Tesouro e associação divergem sobre o destino do dinheiro 

O dinheiro gasto com a dívida pública, que é muito superior ao aplicado em saúde, educação, segurança pública e outros setores prioritários, vai para as mãos de poucos. Segundo a Auditoria Cidadã da Dívida, o maior montante beneficiaria poucos credores. Segundo dados do Tesouro Nacional relativos a agosto deste ano, as instituições financeiras detêm 28,4% da dívida pública, seguidas dos fundos de investimentos, com 21,2%.
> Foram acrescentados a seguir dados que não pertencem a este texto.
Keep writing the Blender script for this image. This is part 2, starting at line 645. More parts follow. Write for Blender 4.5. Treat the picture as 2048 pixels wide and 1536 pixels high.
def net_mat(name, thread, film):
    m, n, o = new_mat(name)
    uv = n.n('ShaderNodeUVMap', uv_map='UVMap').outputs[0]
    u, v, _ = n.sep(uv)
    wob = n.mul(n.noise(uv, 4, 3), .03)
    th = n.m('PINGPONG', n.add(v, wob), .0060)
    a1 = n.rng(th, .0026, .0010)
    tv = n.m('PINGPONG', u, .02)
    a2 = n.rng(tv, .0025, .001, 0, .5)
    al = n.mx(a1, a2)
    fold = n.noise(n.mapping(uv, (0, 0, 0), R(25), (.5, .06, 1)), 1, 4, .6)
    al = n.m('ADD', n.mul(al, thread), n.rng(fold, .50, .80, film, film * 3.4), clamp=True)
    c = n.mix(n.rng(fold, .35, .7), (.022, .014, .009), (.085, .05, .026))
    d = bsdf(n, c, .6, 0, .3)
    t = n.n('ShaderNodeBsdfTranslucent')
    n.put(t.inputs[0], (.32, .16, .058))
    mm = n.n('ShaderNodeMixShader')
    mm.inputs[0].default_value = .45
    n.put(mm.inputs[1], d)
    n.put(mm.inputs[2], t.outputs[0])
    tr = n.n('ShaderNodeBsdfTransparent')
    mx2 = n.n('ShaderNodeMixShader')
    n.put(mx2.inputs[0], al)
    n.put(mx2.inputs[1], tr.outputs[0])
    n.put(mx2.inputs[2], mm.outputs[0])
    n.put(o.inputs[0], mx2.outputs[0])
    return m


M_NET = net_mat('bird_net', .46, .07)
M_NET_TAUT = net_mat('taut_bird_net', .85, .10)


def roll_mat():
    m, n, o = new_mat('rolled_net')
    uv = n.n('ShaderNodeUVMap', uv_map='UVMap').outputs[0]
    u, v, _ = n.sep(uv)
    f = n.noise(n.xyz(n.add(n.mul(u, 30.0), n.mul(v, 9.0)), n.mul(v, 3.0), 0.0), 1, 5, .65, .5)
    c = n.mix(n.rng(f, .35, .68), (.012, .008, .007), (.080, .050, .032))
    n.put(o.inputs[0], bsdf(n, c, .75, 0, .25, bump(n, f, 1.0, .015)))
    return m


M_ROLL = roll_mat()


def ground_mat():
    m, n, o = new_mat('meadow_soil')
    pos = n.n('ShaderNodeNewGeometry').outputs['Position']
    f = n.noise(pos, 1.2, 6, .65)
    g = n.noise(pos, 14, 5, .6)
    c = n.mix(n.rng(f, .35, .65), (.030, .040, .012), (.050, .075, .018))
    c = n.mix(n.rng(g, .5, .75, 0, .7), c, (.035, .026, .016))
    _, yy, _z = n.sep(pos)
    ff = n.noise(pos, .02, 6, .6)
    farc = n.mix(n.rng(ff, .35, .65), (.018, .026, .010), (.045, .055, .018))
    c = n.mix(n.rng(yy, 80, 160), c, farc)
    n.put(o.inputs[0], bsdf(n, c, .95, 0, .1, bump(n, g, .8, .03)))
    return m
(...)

 A associação apresenta outros dados. De acordo com o movimento, os bancos nacionais e estrangeiros são detentores de 47,24% da dívida pública federal. Este percentual, somado com o que está nas mãos de investidores estrangeiros e das seguradoras, que pertencem principalmente aos grandes bancos, faz com que esse grupo fique com 62% do estoque da dívida. 

 A diferença, segundo a organização, acontece mais uma vez porque o governo desconsidera alguns aspectos importantes, como as “Operações de Mercado Aberto”, que representam a dívida do Banco Central com os bancos, “conforme comprovado na recente CPI da Dívida Pública na Câmara dos Deputados”, destaca relatório da organização.

Os economistas da associação dizem ainda que os fundos de investimentos representam apenas 17,7% do estoque da dívida. “Isso desfaz a ideia de que é a classe média que ganha com a dívida quando investe no Tesouro Direto ou em fundos de investimento. Claro que tem um percentual pequeno que se enquadra neste caso, mas isso serve mais para legitimar a dívida. O governo faz isso para dizer que ela beneficia o povo como um todo. Mas quando pedimos informações para saber qual percentual é de classe média e qual é de grandes investidores, o governo diz que não sabe ou não pode responder por causa do sigilo bancário”, diz Rodrigo Ávila.

Para Maria Eulália Alvarenga, a força do setor econômico na política brasileira é um dos entraves para que a auditoria da dívida seja feita. “Se mudarmos a forma de financiamento das campanhas eleitorais, isso teria reflexo na dívida, porque o poder do capital nas eleições do Brasil é muito grande. O governo e o Congresso são eleitos com dinheiro desses grupos econômicos, que não têm interesse de resolver o impasse. Quando as empresas financiam a campanha de um político querem alguém que beneficie esse sistema, porque empresário não faz doação, faz investimento. Quem paga a banda, escolhe a música”. 

Maria Eulália defende uma reforma política que alcance a questão do financiamento das campanhas eleitorais como um dos primeiros passos para se conseguir fazer a auditoria da dívida pública. A economista ainda lembra que a auditoria está prevista na Constituição de 1988 e precisa ser feita pelo Congresso Nacional.